Here the Rebbetzin’s response is entirely unexpected and provocative. She says that she can barely force herself to look at pictures of The Rebbe wrapped in his Tefillin. In fact, she routinely skips over those pictures when they are in a book that she is reading.

“Why?” I ask.

“I don’t really know how to put it into words, but I feel almost like I’m intruding on a moment that’s too intimate, when The Rebbe communes with G-d that closely. It’s like peeking in on him in the most personal of times, like violating his privacy.”
“It’s strange, I know,” she continues without being asked, “but I feel the same kind of vicarious sensuality when Mendel helps a man leig Tefillin for the first time. That moment is the most intimate connection that a man can have with a mitzvah, a holy time that his bare skin comes into the closest contact with a manifestation of G-d’s power.

“This is not a simple matter of slapping some leather on a person’s arm. This is the most sensory encounter than a man can have with God, and my husband is the catalyst for it. It makes me proud, but I also realize that it forever bonds Mendel to him, mentor to disciple, in this first, most intimate, metaphysical meeting.”

Now, I am intrigued even more by her lack of envy at being an observer, not a participant, in the mitzvah of Tefillin.
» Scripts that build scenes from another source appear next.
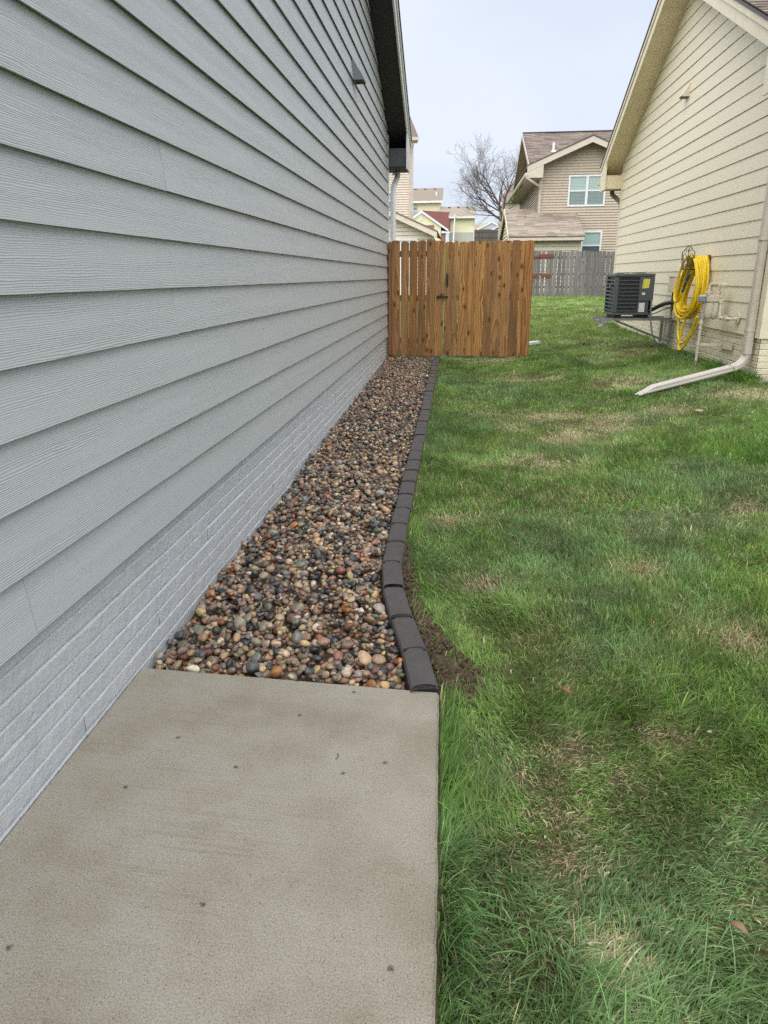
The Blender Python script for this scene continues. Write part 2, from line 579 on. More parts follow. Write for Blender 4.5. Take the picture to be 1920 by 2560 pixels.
def concrete_mat():
    n = N('aged broom finished concrete')
    p = n.pos()
    s = n.sep(p)
    big = n.noise(p, 2.3, 5.0, 0.6)
    c = n.ramp(big, [(0.28, (0.290, 0.255, 0.195)), (0.46, (0.362, 0.330, 0.268)), (0.58, (0.392, 0.360, 0.300)), (0.74, (0.355, 0.302, 0.248))])
    st = n.math('MULTIPLY_ADD', n.noise(n.vec(p, (1, 1, 1), (3.1, 7.7, 0)), 4.5, 4.0, 0.6), 3.2, -1.55, clamp=True)
    c = n.mix(n.math('MULTIPLY', st, 0.42), c, (0.225, 0.175, 0.110))
    g = n.noise(p, 230.0, 3.0, 0.7)
    c = n.mix(n.math('MULTIPLY_ADD', g, 2.4, -0.75, clamp=True), n.mix(1.0, c, (0.60, 0.60, 0.60), 'MULTIPLY'), n.mix(1.0, c, (1.25, 1.25, 1.25), 'MULTIPLY'))
    # fine dark pits, denser in patches
    vd = n.voro(p, 170.0)
    den = n.math('MULTIPLY_ADD', n.noise(p, 5.0, 3.0), 1.7, -0.45, clamp=True)
    pit = n.math('MULTIPLY_ADD', vd, -7.5, 1.7, clamp=True)
    sel = n.math('GREATER_THAN', n.math('ADD', n.noise(p, 300.0, 0.0), n.math('MULTIPLY', den, 0.30)), 0.58)
    pit = n.math('MULTIPLY', pit, sel)
    c = n.mix(n.math('MULTIPLY', pit, 0.85), c, (0.055, 0.045, 0.033))
    vd2 = n.voro(n.vec(p, (1, 1, 1), (5.3, 1.1, 0)), 75.0)
    sel2 = n.math('GREATER_THAN', n.math('ADD', n.noise(p, 130.0, 0.0), n.math('MULTIPLY', den, 0.22)), 0.66)
    c = n.mix(n.math('MULTIPLY', n.math('MULTIPLY', n.math('MULTIPLY_ADD', vd2, -6.0, 1.5, clamp=True), sel2), 0.55), c, (0.085, 0.068, 0.048))
    # broom strokes across the walk
    br = n.noise(n.comb(n.math('MULTIPLY', s[0], 2.2), n.math('MULTIPLY', n.math('ADD', s[1], n.math('MULTIPLY', s[0], 0.06)), 95.0), 0.0), 1.0, 3.0, 0.6)
    brm = n.math('MULTIPLY_ADD', n.noise(p, 1.8, 2.0), 3.0, -1.2, clamp=True)
    c = n.mix(n.math('MULTIPLY', n.math('MULTIPLY_ADD', br, 3.0, -1.55, clamp=True), n.math('MULTIPLY', brm, 0.75)), c, (0.16, 0.13, 0.095))
    h = n.math('SUBTRACT', n.math('ADD', n.math('MULTIPLY', g, 0.8), n.math('MULTIPLY', br, 0.5)), pit)
    # rare black spots
    v2 = n.voro(p, 2.9, dims='2D')
    sp = n.math('MULTIPLY_ADD', n.math('ADD', v2, n.math('MULTIPLY_ADD', n.noise(p, 120.0, 2.0), .05, -.025)), -48.0, 1.4, clamp=True)
    c = n.mix(n.math('MULTIPLY', sp, 0.8), c, (0.045, 0.04, 0.033))
    return n.fin(c, 0.82, n.bump(h, 0.45, 0.003), 0.0, 0.25)


def edging_mat():
    n = N('charcoal cast concrete edging')
    p = n.pos()
    f = n.noise(p, 14.0, 4.0, 0.6)
    g = n.noise(p, 260.0, 3.0, 0.75)
    c = n.mix(f, (0.078, 0.071, 0.069), (0.140, 0.128, 0.125))
    c = n.mix(n.math('MULTIPLY_ADD', g, 2.4, -0.8, clamp=True), n.mix(1.0, c, (0.72, 0.72, 0.72), 'MULTIPLY'), n.mix(1.0, c, (1.22, 1.22, 1.22), 'MULTIPLY'))
    sp = n.math('MULTIPLY_ADD', n.voro(p, 210.0), -9.0, 1.25, clamp=True)
    sel = n.math('GREATER_THAN', n.noise(p, 330.0, 0.0), 0.66)
    c = n.mix(n.math('MULTIPLY', n.math('MULTIPLY', sp, sel), 0.8), c, (0.42, 0.41, 0.40))
    c = n.mix(n.math('MULTIPLY', n.rand(), 0.25), c, (0.12, 0.112, 0.115))
    return n.fin(c, 0.88, n.bump(g, 0.9, 0.004), 0.0, 0.22)


PEB_COLS = [(0.315, 0.215, 0.135), (0.235, 0.165, 0.115), (0.40, 0.29, 0.185), (0.052, 0.057, 0.062), (0.085, 0.095, 0.10), (0.175, 0.125, 0.10),
            (0.20, 0.075, 0.052), (0.46, 0.37, 0.26), (0.13, 0.13, 0.12), (0.37, 0.165, 0.062), (0.285, 0.245, 0.195), (0.042, 0.040, 0.040),
            (0.26, 0.115, 0.085), (0.42, 0.30, 0.15), (0.19, 0.145, 0.11), (0.55, 0.48, 0.39)]


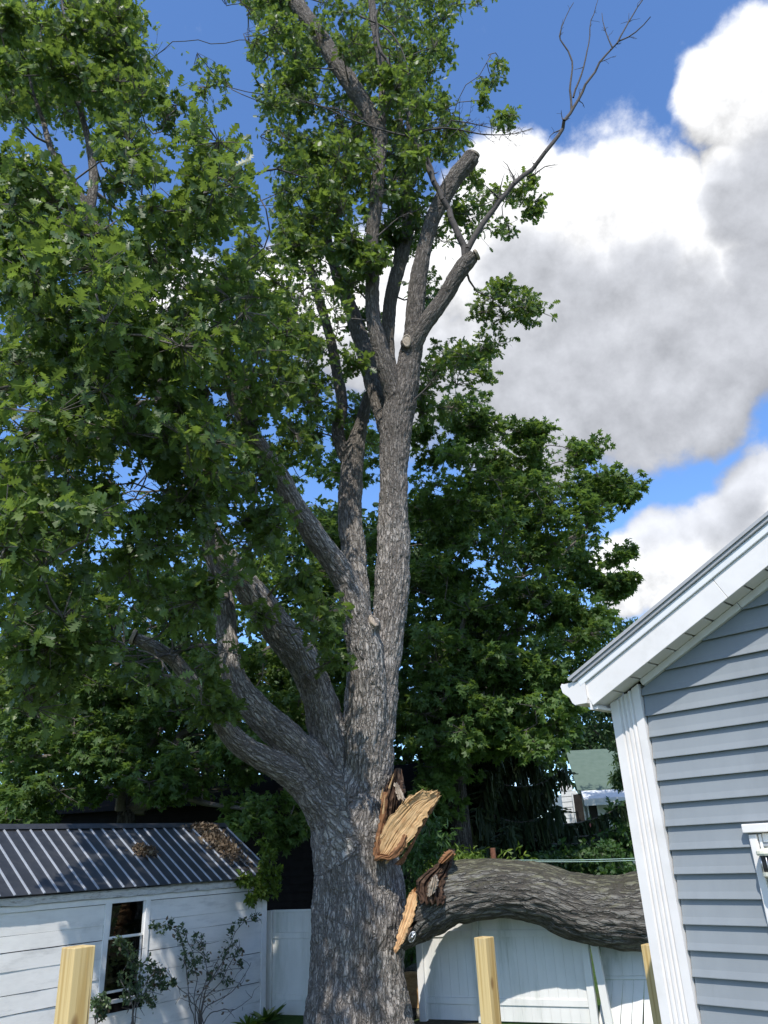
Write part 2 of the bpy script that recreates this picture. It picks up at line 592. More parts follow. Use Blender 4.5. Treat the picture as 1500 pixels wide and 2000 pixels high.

Again, Miriam emphasizes that it is not an issue of depravation. To the contrary, Tefillin and the other time-bound mitzvot are “man’s way.” Women’s mitzvot are “woman’s way.”

“What do you mean by ‘way’?”

“The ‘way’ to gain intimacy with G-d. G-d’s mitzvot fill the empty places in the soul. Man has desperately empty places when it comes to the holiness of time and the sanctity of tactile things. For example, man sees a field of wheat and instinctively thinks of how many bushels it will produce, not its beauty. Thus, man’s intimacy with G-d can come only through focusing on commandments that attune him to the sacredness of time and beauty of the tactile world. So much of this is embodied in mitzvos like Tefillin.

“Woman, on the other hand, is profoundly aware of the sanctity of time and beauty of the tactile world, much of which comes through the miracles of her physical cycles and childbirth and rearing. She beholds nature and instinctively perceives its majesty, not how much you can get for that dozen roses. She sees a man in Tefillin and perceives communion with G-d, not merely a collection of laws. She alone is G-d’s partner in declaring when the mundane, workaday world ends and when the taste of the World to Come, Shabbos, begins. This is the ‘woman’s way’ of gaining intimacy with God.”

“Sensual.”

“Intimate.”

Not exactly words that we contemplate when we consider the mitzvah of Tefillin. But, maybe it’s time to add a few new words to the lexicon we use to describe the richness of mitzvot. Better yet, let’s not think of “adding” the words, but simply “rediscovering” them, for there can be no doubt that the nearness of Tefillin binds more than leather to skin. How much more intimacy and sensuality, in their holiest sense, can they bring into our lives?

As we concluded our conversation, Rebbetzin Miriam looked as though she had said nothing particularly profound. As for me, a man, I was transformed forever. Not bad, Rebbetzin. Not bad at all.